**Task objective**
Restate the complete material exactly.

* START Data shown *

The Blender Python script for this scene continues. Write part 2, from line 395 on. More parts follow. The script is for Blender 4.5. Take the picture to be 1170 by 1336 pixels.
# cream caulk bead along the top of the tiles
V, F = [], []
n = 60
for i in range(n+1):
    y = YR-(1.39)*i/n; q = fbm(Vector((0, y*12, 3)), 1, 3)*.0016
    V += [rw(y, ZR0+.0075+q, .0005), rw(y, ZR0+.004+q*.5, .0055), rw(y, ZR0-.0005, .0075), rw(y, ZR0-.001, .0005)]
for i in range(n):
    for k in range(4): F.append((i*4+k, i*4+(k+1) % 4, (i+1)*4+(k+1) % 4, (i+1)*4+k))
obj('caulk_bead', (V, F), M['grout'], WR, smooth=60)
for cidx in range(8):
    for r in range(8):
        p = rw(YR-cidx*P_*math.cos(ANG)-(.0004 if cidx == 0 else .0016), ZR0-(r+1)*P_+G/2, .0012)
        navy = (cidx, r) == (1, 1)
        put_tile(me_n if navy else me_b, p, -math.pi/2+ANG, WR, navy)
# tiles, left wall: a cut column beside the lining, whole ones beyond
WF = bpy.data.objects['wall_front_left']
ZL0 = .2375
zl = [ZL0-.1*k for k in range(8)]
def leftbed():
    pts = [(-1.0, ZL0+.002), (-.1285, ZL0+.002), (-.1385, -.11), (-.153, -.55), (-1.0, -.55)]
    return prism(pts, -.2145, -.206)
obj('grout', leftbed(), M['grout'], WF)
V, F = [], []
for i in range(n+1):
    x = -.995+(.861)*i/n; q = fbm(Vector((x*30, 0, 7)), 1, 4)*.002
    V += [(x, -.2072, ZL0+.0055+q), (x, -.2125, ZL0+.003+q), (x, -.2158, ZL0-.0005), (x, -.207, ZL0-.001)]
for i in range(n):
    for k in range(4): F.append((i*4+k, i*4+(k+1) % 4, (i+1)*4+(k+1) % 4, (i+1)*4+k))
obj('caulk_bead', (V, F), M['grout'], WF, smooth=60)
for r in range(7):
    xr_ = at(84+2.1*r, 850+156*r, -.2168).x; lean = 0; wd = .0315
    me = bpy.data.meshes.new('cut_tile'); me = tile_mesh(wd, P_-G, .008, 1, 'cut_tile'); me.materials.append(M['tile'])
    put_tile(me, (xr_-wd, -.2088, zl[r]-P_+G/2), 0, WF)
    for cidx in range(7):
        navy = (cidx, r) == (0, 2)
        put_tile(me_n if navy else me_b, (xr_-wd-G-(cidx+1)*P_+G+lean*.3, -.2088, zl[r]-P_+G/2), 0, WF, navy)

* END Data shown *

**Solution**
The Blender Python script for this scene continues. Write part 2, from line 395 on. More parts follow. The script is for Blender 4.5. Take the picture to be 1170 by 1336 pixels.
# cream caulk bead along the top of the tiles
V, F = [], []
n = 60
for i in range(n+1):
    y = YR-(1.39)*i/n; q = fbm(Vector((0, y*12, 3)), 1, 3)*.0016
    V += [rw(y, ZR0+.0075+q, .0005), rw(y, ZR0+.004+q*.5, .0055), rw(y, ZR0-.0005, .0075), rw(y, ZR0-.001, .0005)]
for i in range(n):
    for k in range(4): F.append((i*4+k, i*4+(k+1) % 4, (i+1)*4+(k+1) % 4, (i+1)*4+k))
obj('caulk_bead', (V, F), M['grout'], WR, smooth=60)
for cidx in range(8):
    for r in range(8):
        p = rw(YR-cidx*P_*math.cos(ANG)-(.0004 if cidx == 0 else .0016), ZR0-(r+1)*P_+G/2, .0012)
        navy = (cidx, r) == (1, 1)
        put_tile(me_n if navy else me_b, p, -math.pi/2+ANG, WR, navy)
# tiles, left wall: a cut column beside the lining, whole ones beyond
WF = bpy.data.objects['wall_front_left']
ZL0 = .2375
zl = [ZL0-.1*k for k in range(8)]
def leftbed():
    pts = [(-1.0, ZL0+.002), (-.1285, ZL0+.002), (-.1385, -.11), (-.153, -.55), (-1.0, -.55)]
    return prism(pts, -.2145, -.206)
obj('grout', leftbed(), M['grout'], WF)
V, F = [], []
for i in range(n+1):
    x = -.995+(.861)*i/n; q = fbm(Vector((x*30, 0, 7)), 1, 4)*.002
    V += [(x, -.2072, ZL0+.0055+q), (x, -.2125, ZL0+.003+q), (x, -.2158, ZL0-.0005), (x, -.207, ZL0-.001)]
for i in range(n):
    for k in range(4): F.append((i*4+k, i*4+(k+1) % 4, (i+1)*4+(k+1) % 4, (i+1)*4+k))
obj('caulk_bead', (V, F), M['grout'], WF, smooth=60)
for r in range(7):
    xr_ = at(84+2.1*r, 850+156*r, -.2168).x; lean = 0; wd = .0315
    me = bpy.data.meshes.new('cut_tile'); me = tile_mesh(wd, P_-G, .008, 1, 'cut_tile'); me.materials.append(M['tile'])
    put_tile(me, (xr_-wd, -.2088, zl[r]-P_+G/2), 0, WF)
    for cidx in range(7):
        navy = (cidx, r) == (0, 2)
        put_tile(me_n if navy else me_b, (xr_-wd-G-(cidx+1)*P_+G+lean*.3, -.2088, zl[r]-P_+G/2), 0, WF, navy)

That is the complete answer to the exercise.